The replacement of steam by electricity as the main motive power in industry dictated a major change in the structure of factory buildings. Each machine could now contain its own electric motor (or motors). Electricity and electric motors made possible the modern assembly line. Modern assembly line production generally requires a very large single-story factory building.

Therefore, it wasn’t really possible to convert the old-fashioned multistory factory buildings built for the age of steam to modern assembly line mass-production factories where electricity provides the motive power. During the transition to modern electrically powered assembly lines, many old multistory factory buildings had to be torn down and replaced by single-story buildings. Since the new single-story buildings required a lot more real estate, they were usually constructed in a different location, often in the countryside.

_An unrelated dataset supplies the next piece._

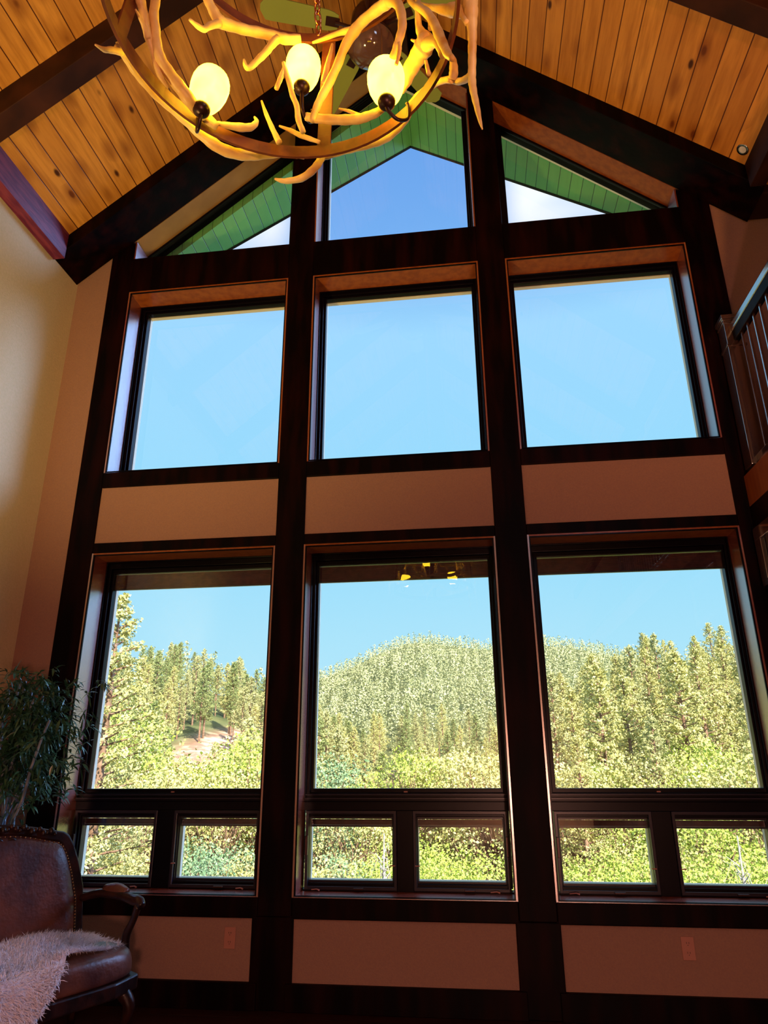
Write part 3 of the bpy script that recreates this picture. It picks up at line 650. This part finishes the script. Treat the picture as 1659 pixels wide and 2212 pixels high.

In the steel industry—the heart of “heavy industry”—successive generations of steel mills were built around successive generations of steel-making technology. The Bessemer process, the open-hearth process, the electric furnace process and finally the modern basic oxygen process succeeded one another. Today, a similar evolution is occurring in the young microchip manufacturing industry. Each great new advance in the manufacturing of microchips requires the construction of ever larger and more automated “fabs”.

To make these successive revolutions in production effective, it is not enough for science and technology to make it possible. That is only the first step. Large-scale industrial investments then have to be made to create factories and machines that take full advantage of the new techniques of production. Under the capitalist mode of production, these large-scale investments are generally undertaken during the boom phase of the industrial cycle.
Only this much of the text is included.